▸ DO THIS
Find the lines of data that contain the string "Blender", then list them.

+++++

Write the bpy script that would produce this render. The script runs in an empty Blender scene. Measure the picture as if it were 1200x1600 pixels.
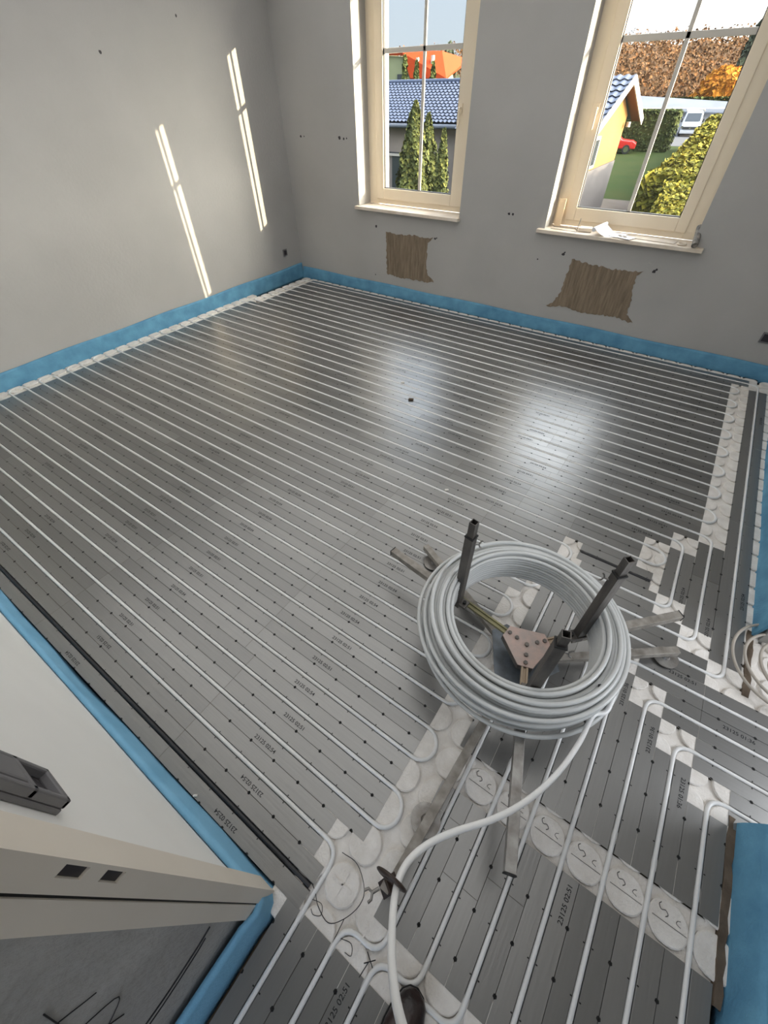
import bpy, math, random
import numpy as np
from mathutils import Vector, Matrix
random.seed(7)
rnd = random.Random(11)
D = bpy.data
SC = bpy.context.scene
COL = SC.collection
PI = math.pi

# ------------------------------------------------------------------ camera
cam_d = D.cameras.new('camera')
cam_d.sensor_fit = 'VERTICAL'
cam_d.sensor_height = 24.0
cam_d.lens = 24.0 * 639.53 / 1600.0
cam_d.clip_start = 0.02
cam_d.clip_end = 600
cam = D.objects.new('camera', cam_d)
COL.objects.link(cam)
rt = Vector((0.8218004, 0.5696386, -0.0124878))
dn = Vector((0.4018751, -0.5950313, -0.6960131))
fw = Vector((-0.4039066, 0.5669653, -0.7179205))
M = Matrix(((rt.x, -dn.x, -fw.x, -1.26844), (rt.y, -dn.y, -fw.y, -0.76914), (rt.z, -dn.z, -fw.z, 1.78359), (0, 0, 0, 1)))
cam.matrix_world = M
SC.camera = cam

# ------------------------------------------------------------------ view, world, sun
SC.view_settings.view_transform = 'Standard'
SC.view_settings.look = 'None'
SC.view_settings.gamma = 1.0
SC.view_settings.exposure = 0.62
SC.view_settings.use_curve_mapping = False
SUN = Vector((2.12, 1.005, 0.483)).normalized()

world = D.worlds.new('sky')
SC.world = world
world.use_nodes = True
nt = world.node_tree
nt.nodes.clear()
def wn(t): return nt.nodes.new(t)
out = wn('ShaderNodeOutputWorld'); bg = wn('ShaderNodeBackground')
tc = wn('ShaderNodeTexCoord'); nrm = wn('ShaderNodeVectorMath'); nrm.operation = 'NORMALIZE'
nt.links.new(tc.outputs['Generated'], nrm.inputs[0])
sep = wn('ShaderNodeSeparateXYZ'); nt.links.new(nrm.outputs[0], sep.inputs[0])
ramp = wn('ShaderNodeValToRGB')
ramp.color_ramp.elements[0].position = 0.0; ramp.color_ramp.elements[0].color = (0.52, 0.56, 0.58, 1)
ramp.color_ramp.elements[1].position = 0.22; ramp.color_ramp.elements[1].color = (0.50, 0.59, 0.72, 1)
e = ramp.color_ramp.elements.new(0.05); e.color = (0.50, 0.57, 0.64, 1)
e = ramp.color_ramp.elements.new(0.34); e.color = (0.60, 0.78, 1.0, 1)
e = ramp.color_ramp.elements.new(0.50); e.color = (2.3, 2.6, 3.1, 1)
e = ramp.color_ramp.elements.new(1.0); e.color = (2.2, 2.6, 3.3, 1)
nt.links.new(sep.outputs['Z'], ramp.inputs[0])
dot = wn('ShaderNodeVectorMath'); dot.operation = 'DOT_PRODUCT'
nt.links.new(nrm.outputs[0], dot.inputs[0]); dot.inputs[1].default_value = SUN
mx = wn('ShaderNodeMath'); mx.operation = 'MAXIMUM'; mx.inputs[1].default_value = 0.0
nt.links.new(dot.outputs['Value'], mx.inputs[0])
pw = wn('ShaderNodeMath'); pw.operation = 'POWER'; pw.inputs[1].default_value = 3.0
nt.links.new(mx.outputs[0], pw.inputs[0])
ms = wn('ShaderNodeMath'); ms.operation = 'MULTIPLY'; ms.inputs[1].default_value = 30.0
nt.links.new(pw.outputs[0], ms.inputs[0])
glow = wn('ShaderNodeMix'); glow.data_type = 'RGBA'; glow.blend_type = 'ADD'; glow.inputs[0].default_value = 1.0
gcol = wn('ShaderNodeMix'); gcol.data_type = 'RGBA'; gcol.blend_type = 'MULTIPLY'; gcol.inputs[0].default_value = 1.0
gcol.inputs[6].default_value = (1.0, 0.92, 0.80, 1)
comb = wn('ShaderNodeCombineXYZ')
for i in range(3): nt.links.new(ms.outputs[0], comb.inputs[i])
nt.links.new(comb.outputs[0], gcol.inputs[7])
nt.links.new(ramp.outputs[0], glow.inputs[6]); nt.links.new(gcol.outputs[2], glow.inputs[7])
glow.clamp_result = False; gcol.clamp_result = False
nt.links.new(glow.outputs[2], bg.inputs[0]); bg.inputs[1].default_value = 0.95
nt.links.new(bg.outputs[0], out.inputs[0])

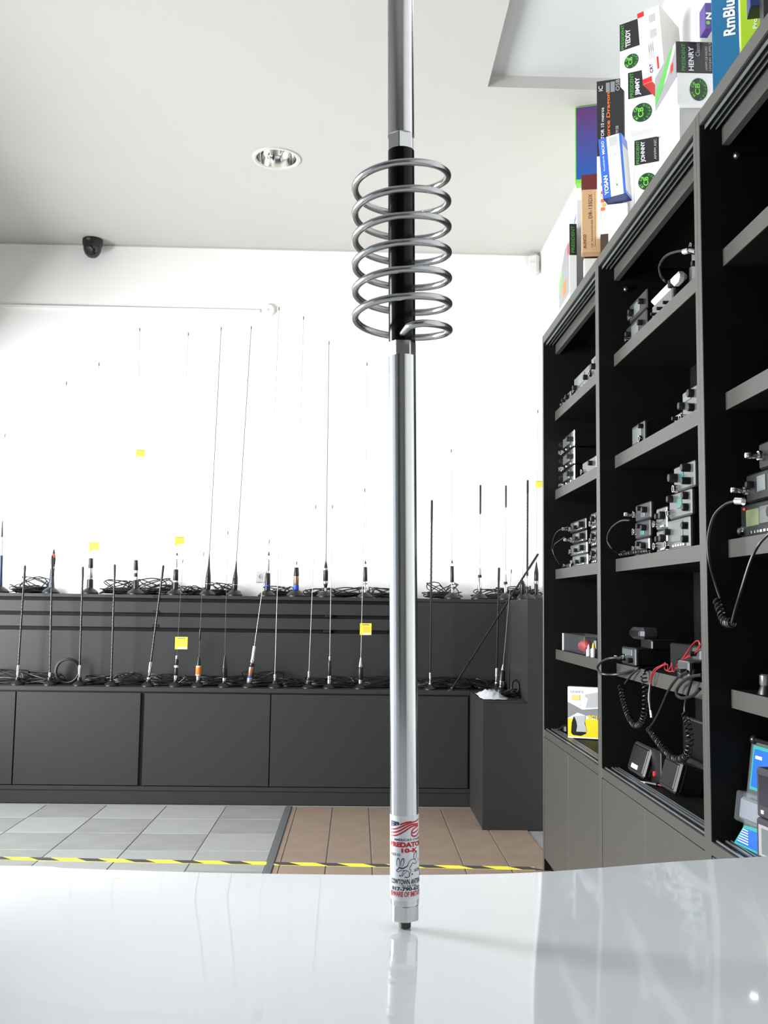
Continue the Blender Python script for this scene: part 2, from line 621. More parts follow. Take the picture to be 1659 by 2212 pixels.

+++++

▸ FINISHED EXERCISE
Write the bpy script that would produce this render. The script runs in an empty Blender scene. Measure the picture as if it were 1200x1600 pixels.
Continue the Blender Python script for this scene: part 2, from line 621. More parts follow. Take the picture to be 1659 by 2212 pixels.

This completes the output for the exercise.